Angel Pagan signing good for short term

Assuming the Giants weren't interested in the big-dollar free-agent outfielders -- Josh Hamilton, Michael Bourn and Nick Swisher -- re-signing Angel Pagan to a four-year, $40 million deal appears to be a solid deal, even if the Giants ended up going to a fourth season they would have preferred not doing.

Still, let's be honest here: $10 million a year for a 31-year-old outfielder who has had two good seasons as a full-time player (2010 and 2012) is obviously not risk-free ... and certainly a sign of the money available in the game right now. Since 2009 Pagan has hit .285/.337/.427, which makes him a slightly above average offensive performer, especially for a center fielder. In 2012, he hit .289 and slugged .483 away from AT&T Park (seven of his eight home runs came on the road). Having a player comfortable with hitting at AT&T -- and not getting frustrated when a long fly ball is caught deep in the gap -- had to be an important consideration for the Giants.

The questions: How good is Pagan defensively, and how long will he stick in center field? His Defensive Runs Saved the past three seasons:

2010: +21

2011: -8

2012: -6

Certainly, the Giants like his ability to play center, or at least believe that he can cover all that ground in San Francisco well enough.
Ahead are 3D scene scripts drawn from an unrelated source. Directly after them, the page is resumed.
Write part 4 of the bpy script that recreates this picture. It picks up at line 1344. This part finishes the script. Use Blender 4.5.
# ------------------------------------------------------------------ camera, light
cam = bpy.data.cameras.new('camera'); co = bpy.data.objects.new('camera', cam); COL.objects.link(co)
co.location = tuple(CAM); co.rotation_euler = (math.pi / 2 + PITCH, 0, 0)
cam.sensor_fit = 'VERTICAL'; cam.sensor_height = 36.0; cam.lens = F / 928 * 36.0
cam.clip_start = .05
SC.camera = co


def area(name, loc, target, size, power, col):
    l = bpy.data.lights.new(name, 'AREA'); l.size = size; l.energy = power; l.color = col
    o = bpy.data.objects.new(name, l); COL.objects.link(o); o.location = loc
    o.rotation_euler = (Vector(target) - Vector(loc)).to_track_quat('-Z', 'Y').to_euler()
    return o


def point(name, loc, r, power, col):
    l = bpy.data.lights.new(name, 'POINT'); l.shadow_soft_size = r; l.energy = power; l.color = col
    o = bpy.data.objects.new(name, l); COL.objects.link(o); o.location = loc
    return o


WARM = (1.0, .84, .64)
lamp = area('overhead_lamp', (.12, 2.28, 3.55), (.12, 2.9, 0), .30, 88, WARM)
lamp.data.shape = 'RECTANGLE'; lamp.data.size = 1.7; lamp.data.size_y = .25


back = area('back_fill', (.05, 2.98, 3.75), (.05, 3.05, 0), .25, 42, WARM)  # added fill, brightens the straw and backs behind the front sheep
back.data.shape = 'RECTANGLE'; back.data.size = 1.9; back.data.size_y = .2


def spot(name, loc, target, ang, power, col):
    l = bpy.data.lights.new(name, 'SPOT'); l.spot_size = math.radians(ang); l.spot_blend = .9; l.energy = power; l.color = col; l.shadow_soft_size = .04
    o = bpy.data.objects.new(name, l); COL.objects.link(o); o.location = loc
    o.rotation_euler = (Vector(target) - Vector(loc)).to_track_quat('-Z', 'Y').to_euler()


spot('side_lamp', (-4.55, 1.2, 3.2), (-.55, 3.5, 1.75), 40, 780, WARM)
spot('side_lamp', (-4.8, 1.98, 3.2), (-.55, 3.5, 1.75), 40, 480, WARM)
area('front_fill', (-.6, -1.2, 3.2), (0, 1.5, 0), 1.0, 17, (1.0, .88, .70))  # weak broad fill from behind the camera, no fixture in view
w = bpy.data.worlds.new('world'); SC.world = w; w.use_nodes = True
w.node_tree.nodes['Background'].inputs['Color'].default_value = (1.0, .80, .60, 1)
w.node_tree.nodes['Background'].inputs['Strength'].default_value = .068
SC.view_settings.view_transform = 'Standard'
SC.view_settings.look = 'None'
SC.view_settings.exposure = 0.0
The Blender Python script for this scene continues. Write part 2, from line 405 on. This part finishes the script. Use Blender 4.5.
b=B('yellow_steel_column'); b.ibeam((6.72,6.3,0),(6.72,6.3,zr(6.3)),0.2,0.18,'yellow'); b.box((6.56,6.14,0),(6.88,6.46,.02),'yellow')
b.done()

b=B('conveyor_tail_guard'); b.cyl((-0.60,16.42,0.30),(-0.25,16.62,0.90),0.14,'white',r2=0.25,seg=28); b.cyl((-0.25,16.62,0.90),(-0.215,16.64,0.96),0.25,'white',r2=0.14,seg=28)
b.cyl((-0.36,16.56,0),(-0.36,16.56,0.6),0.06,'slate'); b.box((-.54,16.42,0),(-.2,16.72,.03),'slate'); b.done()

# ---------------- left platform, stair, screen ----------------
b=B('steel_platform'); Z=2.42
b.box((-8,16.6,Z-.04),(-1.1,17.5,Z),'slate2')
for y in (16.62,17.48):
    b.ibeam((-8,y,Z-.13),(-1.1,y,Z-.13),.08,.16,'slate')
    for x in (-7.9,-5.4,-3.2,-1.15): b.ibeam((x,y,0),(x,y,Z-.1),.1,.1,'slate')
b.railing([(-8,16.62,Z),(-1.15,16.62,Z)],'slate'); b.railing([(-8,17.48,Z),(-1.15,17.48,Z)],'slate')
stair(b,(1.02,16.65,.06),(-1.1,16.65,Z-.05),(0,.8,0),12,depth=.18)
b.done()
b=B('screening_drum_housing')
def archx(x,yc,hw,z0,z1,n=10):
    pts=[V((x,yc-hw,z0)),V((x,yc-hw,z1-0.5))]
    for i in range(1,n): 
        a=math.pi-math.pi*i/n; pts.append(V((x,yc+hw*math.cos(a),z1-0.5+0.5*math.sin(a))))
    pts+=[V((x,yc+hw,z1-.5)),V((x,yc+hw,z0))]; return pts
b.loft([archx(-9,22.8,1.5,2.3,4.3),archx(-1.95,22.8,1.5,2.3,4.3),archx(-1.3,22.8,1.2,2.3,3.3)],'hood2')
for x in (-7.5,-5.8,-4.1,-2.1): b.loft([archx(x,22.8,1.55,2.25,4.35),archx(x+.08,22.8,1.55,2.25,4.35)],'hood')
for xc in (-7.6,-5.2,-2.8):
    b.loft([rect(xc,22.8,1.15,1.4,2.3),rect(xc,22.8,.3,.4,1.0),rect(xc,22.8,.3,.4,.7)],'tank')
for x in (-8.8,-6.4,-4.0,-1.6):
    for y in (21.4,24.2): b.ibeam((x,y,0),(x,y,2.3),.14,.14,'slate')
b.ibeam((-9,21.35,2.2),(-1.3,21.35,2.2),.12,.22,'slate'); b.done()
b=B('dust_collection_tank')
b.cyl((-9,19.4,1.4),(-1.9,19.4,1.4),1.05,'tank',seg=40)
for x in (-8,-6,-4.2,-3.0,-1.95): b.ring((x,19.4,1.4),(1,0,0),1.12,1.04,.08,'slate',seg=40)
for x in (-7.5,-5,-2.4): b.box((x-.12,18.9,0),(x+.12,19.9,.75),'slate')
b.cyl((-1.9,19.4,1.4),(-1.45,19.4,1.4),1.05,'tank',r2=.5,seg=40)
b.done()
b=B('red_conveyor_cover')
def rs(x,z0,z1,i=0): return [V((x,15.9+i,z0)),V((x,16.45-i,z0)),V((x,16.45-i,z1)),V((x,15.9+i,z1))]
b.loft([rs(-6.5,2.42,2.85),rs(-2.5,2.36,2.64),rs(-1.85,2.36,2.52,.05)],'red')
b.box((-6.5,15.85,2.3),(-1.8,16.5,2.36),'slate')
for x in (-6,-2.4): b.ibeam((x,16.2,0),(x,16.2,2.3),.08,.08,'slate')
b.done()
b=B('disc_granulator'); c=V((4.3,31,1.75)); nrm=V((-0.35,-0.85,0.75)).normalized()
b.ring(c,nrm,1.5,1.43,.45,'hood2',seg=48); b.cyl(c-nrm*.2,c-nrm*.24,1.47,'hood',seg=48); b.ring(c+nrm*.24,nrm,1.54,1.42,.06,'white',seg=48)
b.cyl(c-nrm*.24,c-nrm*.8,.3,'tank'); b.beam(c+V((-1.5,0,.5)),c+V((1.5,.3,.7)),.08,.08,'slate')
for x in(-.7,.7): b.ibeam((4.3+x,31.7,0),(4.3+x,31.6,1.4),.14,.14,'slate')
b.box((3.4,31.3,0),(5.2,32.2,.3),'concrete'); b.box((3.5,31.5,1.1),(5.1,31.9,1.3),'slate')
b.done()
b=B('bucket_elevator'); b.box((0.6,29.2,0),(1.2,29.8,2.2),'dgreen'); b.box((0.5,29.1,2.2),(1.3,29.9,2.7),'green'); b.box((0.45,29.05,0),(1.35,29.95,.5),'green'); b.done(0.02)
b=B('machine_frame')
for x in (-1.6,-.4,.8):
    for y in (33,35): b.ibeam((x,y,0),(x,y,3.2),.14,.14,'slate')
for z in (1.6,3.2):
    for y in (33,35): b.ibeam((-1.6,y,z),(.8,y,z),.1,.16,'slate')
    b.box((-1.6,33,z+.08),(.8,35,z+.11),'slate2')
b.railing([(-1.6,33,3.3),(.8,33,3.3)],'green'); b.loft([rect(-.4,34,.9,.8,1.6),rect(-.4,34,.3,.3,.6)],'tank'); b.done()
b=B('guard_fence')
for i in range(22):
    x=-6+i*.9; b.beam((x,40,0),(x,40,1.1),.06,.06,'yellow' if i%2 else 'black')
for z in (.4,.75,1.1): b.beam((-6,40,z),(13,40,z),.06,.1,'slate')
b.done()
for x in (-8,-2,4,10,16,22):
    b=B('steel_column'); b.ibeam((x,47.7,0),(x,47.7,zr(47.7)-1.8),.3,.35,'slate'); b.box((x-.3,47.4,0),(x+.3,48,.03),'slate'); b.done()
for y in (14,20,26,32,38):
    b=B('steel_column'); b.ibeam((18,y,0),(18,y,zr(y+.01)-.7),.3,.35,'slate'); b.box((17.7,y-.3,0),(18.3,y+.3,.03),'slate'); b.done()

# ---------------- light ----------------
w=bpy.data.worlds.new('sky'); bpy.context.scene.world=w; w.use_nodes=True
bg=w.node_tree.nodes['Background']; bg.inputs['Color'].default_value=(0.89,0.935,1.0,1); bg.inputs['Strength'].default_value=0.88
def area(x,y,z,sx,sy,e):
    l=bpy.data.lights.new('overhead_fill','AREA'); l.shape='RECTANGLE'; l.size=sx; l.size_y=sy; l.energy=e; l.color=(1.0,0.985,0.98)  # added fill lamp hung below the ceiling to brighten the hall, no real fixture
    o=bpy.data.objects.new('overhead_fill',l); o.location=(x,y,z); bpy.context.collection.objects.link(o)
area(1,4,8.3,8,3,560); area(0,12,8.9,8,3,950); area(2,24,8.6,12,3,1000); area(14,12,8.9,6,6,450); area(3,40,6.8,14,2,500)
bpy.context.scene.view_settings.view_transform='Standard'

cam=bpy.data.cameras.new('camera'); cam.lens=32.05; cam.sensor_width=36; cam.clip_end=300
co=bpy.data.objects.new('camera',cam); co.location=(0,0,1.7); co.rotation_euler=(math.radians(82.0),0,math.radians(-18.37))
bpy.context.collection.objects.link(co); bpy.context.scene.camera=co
But what are the odds he sticks in center field for the next four seasons? Next year is technically his age-31 season (he turns 32 on July 2), so this deal takes him through his age-34 season. Here are the number of full-time center fielders (500 plate appearances, at least half their games played in center) by age over the past five seasons:

Age 31: 8

Age 32: 5

Age 33: 1 (Torii Hunter in 2009)

Age 34: 1 (Hunter in 2010)

That's not per season. That's total. Center field is a young man's position. The only regular out there at age 33 and 34 was Torii Hunter.

Hmm ... this makes the deal appear a lot more questionable, doesn't it? Pagan may already be losing a step in center from just a couple years ago, so he's very unlikely to still be out there in three or four seasons. For the short term, this contract should be fine; but in the final two years, Pagan is unlikely to have the speed and range to play a quality center field, and his bat could be questionable for a corner outfield spot.

Hey, if Pagan can help the Giants win another World Series in 2013 or 2014, they probably won't care too much if he's a $10 million fourth outfielder in 2016.